# START OF DATASET EXTRACT
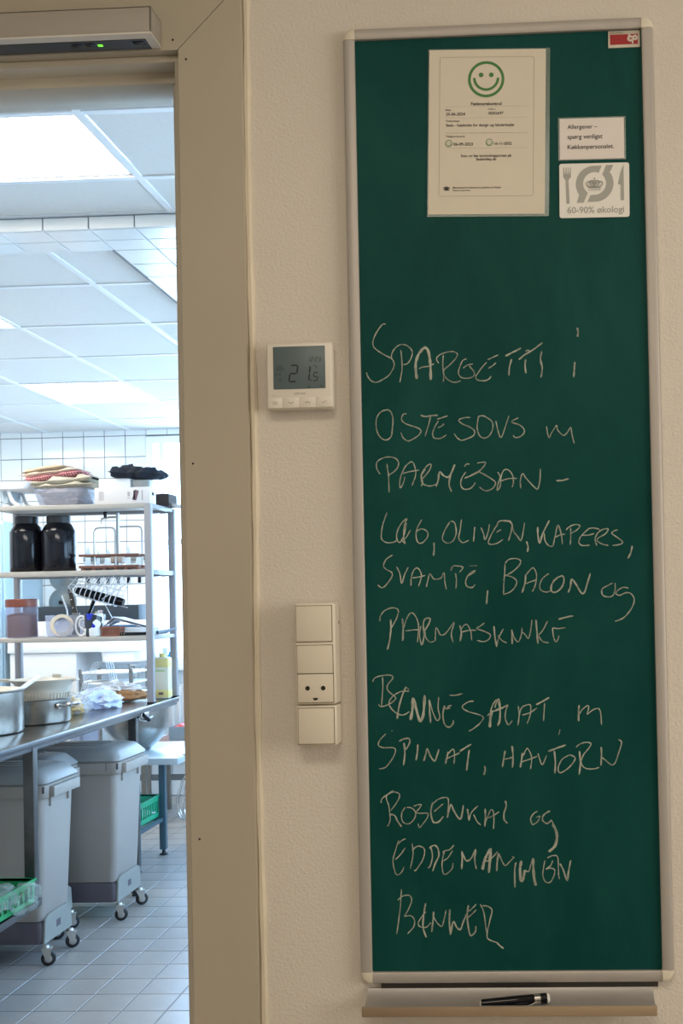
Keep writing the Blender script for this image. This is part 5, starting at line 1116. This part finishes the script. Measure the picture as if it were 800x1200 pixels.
t.part('body', MB().box(-3.95, -3.34, 5.62, 6.18, .08, 1.95, .006), mat('steel_blue_reflection', (.42, .56, .66), .3, .4)); t.part('door', MB().box(-3.94, -3.35, 5.60, 5.618, .12, 1.93, .004), mat('steel_blue_reflection', (.42, .56, .66)))  # blue sky reflection of the stainless steel is put into its colour
t.part('door_handle', MB().tube([(-3.38, 5.60, 1.0), (-3.38, 5.57, 1.02), (-3.38, 5.57, 1.28), (-3.38, 5.60, 1.30)], .008), chrome); t.part('plinth', MB().box(-3.93, -3.36, 5.64, 6.15, 0, .08), dolly_dark, smooth=False)
solo('white_notice', MB().box(-3.53, -3.425, 5.597, 5.5995, 1.43, 1.735), wb2, 'white sheet fixed to the door of the tall steel cabinet', 'notice', (-3.48, 5.5995, 1.58), smooth=False)
# pot lids hung on the wall
for k, (x, z, r, lab) in enumerate(((-3.190, 1.585, .105, 'upper of two round steel pot lids hung on the tiled wall'), (-3.200, 1.400, .100, 'lower of two round steel pot lids hung on the tiled wall'))):
    t = Thing('pot_lid', lab, 'lid', (x, 6.19, z), group='pot lids on the tiled wall', local=True)
    t.part('disc', MB().lathe([(.001, -.020), (.05, -.017), (r - .006, -.006), (r, -.008), (r, 0), (r - .01, 0), (.001, -.012)], (0, 0, 0), 40, 'y'), steel)
    t.part('knob', MB().lathe([(.008, -.018), (.008, -.03), (.014, -.034), (.014, -.040), (.001, -.042)], (0, 0, 0), 16, 'y'), black_gloss)
    t.part('hook', MB().tube([(0, -.001, r - .002), (0, -.012, r + .01), (0, .004, r + .02)], .002, 6), chrome)
# knives on a magnetic strip
strip = solo('magnetic_strip', MB().box(-3.04, -2.585, 6.176, 6.1935, 1.690, 1.722, .002), steel, 'magnetic knife strip fixed to the far tiled wall', 'knife rack', (-2.81, 6.1935, 1.705))
KN = [(-3.005, .125, .022), (-2.930, .10, .014), (-2.860, .105, .026), (-2.785, .12, .018), (-2.710, .12, .020), (-2.630, .06, .030)]
KL = ['first knife from the left on the wall strip, broad pale blade', 'narrow knife, second from the left on the wall strip', 'short wide-bladed knife, third from the left on the wall strip',
      'knife fourth from the left on the wall strip', 'pointed knife, fifth from the left on the wall strip', 'stubby blunt knife at the right end of the wall strip']
for (x, h, w_), lab in zip(KN, KL):
    t = Thing('knife', lab, 'knife', (x, 6.172, 1.60), group='knives on the wall strip', local=True)
    t.part('blade', MB().prism([(-w_, .055), (w_, .055), (w_ * .9, .08 + h * .5), (w_ * .2, .08 + h), (-w_ * .7, .07 + h * .6)], 0, .002), mat('pale_blade', (.50, .58, .66), .3, .3))
    t.part('handle', MB().box(-.011, .011, -.006, .006, -.070, .056, .004), black_gloss)
# right: radiator under the window, low bench with box
t = Thing('radiator', 'white panel radiator under the far window', 'radiator', (-1.9, 6.12, .2))
t.part('panel', MB().box(-2.50, -1.2, 6.10, 6.14, .30, .80, .004), pale)
for k in range(26): t.part('rib', MB().box(-2.49 + k * .05, -2.465 + k * .05, 6.088, 6.10, .32, .78, .003), pale)
t.part('bracket', MB().box(-2.3, -2.26, 6.14, 6.192, .4, .7), pale); t.part('bracket', MB().box(-1.4, -1.36, 6.14, 6.192, .4, .7), pale)
t = Thing('low_bench', 'low white bench near the far window carrying a grey box', 'bench', (-1.8, 5.45, 0))
t.part('bench_top', MB().box(-2.30, -1.3, 5.20, 5.70, .46, .495, .003), wb2)
for x, y in ((-2.28, 5.22), (-1.35, 5.22), (-2.28, 5.65), (-1.35, 5.65)): t.part('leg', MB().box(x, x + .03, y, y + .03, 0, .46), steel)
solo('wooden_board', MB().box(-2.24, -1.6, 5.25, 5.6, .4955, .507, .002), mat('brown_board', (.33, .17, .12), .6), 'thin brown board under the grey box on the low bench', 'board', (-1.9, 5.4, .4955))
t = Thing('grey_box', 'grey box topped with red food packs on the low bench', 'box', (-1.95, 5.40, .5075), local=True)
b = MB(); b.box(-.17, .17, -.12, -.112, 0, .085); b.box(-.17, .17, .112, .12, 0, .085); b.box(-.17, -.162, -.112, .112, 0, .085); b.box(.162, .17, -.112, .112, 0, .085); b.box(-.162, .162, -.112, .112, 0, .005); t.part('box_wall', b, mat('slate_grey_plastic', (.20, .25, .28), .5), smooth=False)
rd = mat('red_pack', (.55, .06, .05), .4)
for k in range(3):
    solo('red_pack', blob((-2.06 + k * .095, 5.36, .585), (.042, .07, .022), k + 1., .25, 2, 3), rd, 'red food pack %s of the grey box on the low bench' % ('in the left', 'in the middle', 'in the right')[k], 'food pack', (-2.06 + k * .095, 5.36, .57), group='red packs in the grey box', angle=80)
solo('blue_bottle', MB().lathe([(.001, 0), (.024, 0), (.026, .01), (.026, .06), (.010, .085), (.010, .10), (.001, .10)], (-2.405, 6.14, WZ0 + .0003), 20), mat('blue_plastic', (.05, .35, .75), .4), 'small blue bottle on the far window sill', 'bottle', (-2.405, 6.15, WZ0))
# END OF DATASET EXTRACT
EXERCISE REQUIREMENTS: Make an exact reproduction of the listing above, without any pictures.

CORRECT RESULT:
Keep writing the Blender script for this image. This is part 5, starting at line 1116. This part finishes the script. Measure the picture as if it were 800x1200 pixels.
t.part('body', MB().box(-3.95, -3.34, 5.62, 6.18, .08, 1.95, .006), mat('steel_blue_reflection', (.42, .56, .66), .3, .4)); t.part('door', MB().box(-3.94, -3.35, 5.60, 5.618, .12, 1.93, .004), mat('steel_blue_reflection', (.42, .56, .66)))  # blue sky reflection of the stainless steel is put into its colour
t.part('door_handle', MB().tube([(-3.38, 5.60, 1.0), (-3.38, 5.57, 1.02), (-3.38, 5.57, 1.28), (-3.38, 5.60, 1.30)], .008), chrome); t.part('plinth', MB().box(-3.93, -3.36, 5.64, 6.15, 0, .08), dolly_dark, smooth=False)
solo('white_notice', MB().box(-3.53, -3.425, 5.597, 5.5995, 1.43, 1.735), wb2, 'white sheet fixed to the door of the tall steel cabinet', 'notice', (-3.48, 5.5995, 1.58), smooth=False)
# pot lids hung on the wall
for k, (x, z, r, lab) in enumerate(((-3.190, 1.585, .105, 'upper of two round steel pot lids hung on the tiled wall'), (-3.200, 1.400, .100, 'lower of two round steel pot lids hung on the tiled wall'))):
    t = Thing('pot_lid', lab, 'lid', (x, 6.19, z), group='pot lids on the tiled wall', local=True)
    t.part('disc', MB().lathe([(.001, -.020), (.05, -.017), (r - .006, -.006), (r, -.008), (r, 0), (r - .01, 0), (.001, -.012)], (0, 0, 0), 40, 'y'), steel)
    t.part('knob', MB().lathe([(.008, -.018), (.008, -.03), (.014, -.034), (.014, -.040), (.001, -.042)], (0, 0, 0), 16, 'y'), black_gloss)
    t.part('hook', MB().tube([(0, -.001, r - .002), (0, -.012, r + .01), (0, .004, r + .02)], .002, 6), chrome)
# knives on a magnetic strip
strip = solo('magnetic_strip', MB().box(-3.04, -2.585, 6.176, 6.1935, 1.690, 1.722, .002), steel, 'magnetic knife strip fixed to the far tiled wall', 'knife rack', (-2.81, 6.1935, 1.705))
KN = [(-3.005, .125, .022), (-2.930, .10, .014), (-2.860, .105, .026), (-2.785, .12, .018), (-2.710, .12, .020), (-2.630, .06, .030)]
KL = ['first knife from the left on the wall strip, broad pale blade', 'narrow knife, second from the left on the wall strip', 'short wide-bladed knife, third from the left on the wall strip',
      'knife fourth from the left on the wall strip', 'pointed knife, fifth from the left on the wall strip', 'stubby blunt knife at the right end of the wall strip']
for (x, h, w_), lab in zip(KN, KL):
    t = Thing('knife', lab, 'knife', (x, 6.172, 1.60), group='knives on the wall strip', local=True)
    t.part('blade', MB().prism([(-w_, .055), (w_, .055), (w_ * .9, .08 + h * .5), (w_ * .2, .08 + h), (-w_ * .7, .07 + h * .6)], 0, .002), mat('pale_blade', (.50, .58, .66), .3, .3))
    t.part('handle', MB().box(-.011, .011, -.006, .006, -.070, .056, .004), black_gloss)
# right: radiator under the window, low bench with box
t = Thing('radiator', 'white panel radiator under the far window', 'radiator', (-1.9, 6.12, .2))
t.part('panel', MB().box(-2.50, -1.2, 6.10, 6.14, .30, .80, .004), pale)
for k in range(26): t.part('rib', MB().box(-2.49 + k * .05, -2.465 + k * .05, 6.088, 6.10, .32, .78, .003), pale)
t.part('bracket', MB().box(-2.3, -2.26, 6.14, 6.192, .4, .7), pale); t.part('bracket', MB().box(-1.4, -1.36, 6.14, 6.192, .4, .7), pale)
t = Thing('low_bench', 'low white bench near the far window carrying a grey box', 'bench', (-1.8, 5.45, 0))
t.part('bench_top', MB().box(-2.30, -1.3, 5.20, 5.70, .46, .495, .003), wb2)
for x, y in ((-2.28, 5.22), (-1.35, 5.22), (-2.28, 5.65), (-1.35, 5.65)): t.part('leg', MB().box(x, x + .03, y, y + .03, 0, .46), steel)
solo('wooden_board', MB().box(-2.24, -1.6, 5.25, 5.6, .4955, .507, .002), mat('brown_board', (.33, .17, .12), .6), 'thin brown board under the grey box on the low bench', 'board', (-1.9, 5.4, .4955))
t = Thing('grey_box', 'grey box topped with red food packs on the low bench', 'box', (-1.95, 5.40, .5075), local=True)
b = MB(); b.box(-.17, .17, -.12, -.112, 0, .085); b.box(-.17, .17, .112, .12, 0, .085); b.box(-.17, -.162, -.112, .112, 0, .085); b.box(.162, .17, -.112, .112, 0, .085); b.box(-.162, .162, -.112, .112, 0, .005); t.part('box_wall', b, mat('slate_grey_plastic', (.20, .25, .28), .5), smooth=False)
rd = mat('red_pack', (.55, .06, .05), .4)
for k in range(3):
    solo('red_pack', blob((-2.06 + k * .095, 5.36, .585), (.042, .07, .022), k + 1., .25, 2, 3), rd, 'red food pack %s of the grey box on the low bench' % ('in the left', 'in the middle', 'in the right')[k], 'food pack', (-2.06 + k * .095, 5.36, .57), group='red packs in the grey box', angle=80)
solo('blue_bottle', MB().lathe([(.001, 0), (.024, 0), (.026, .01), (.026, .06), (.010, .085), (.010, .10), (.001, .10)], (-2.405, 6.14, WZ0 + .0003), 20), mat('blue_plastic', (.05, .35, .75), .4), 'small blue bottle on the far window sill', 'bottle', (-2.405, 6.15, WZ0))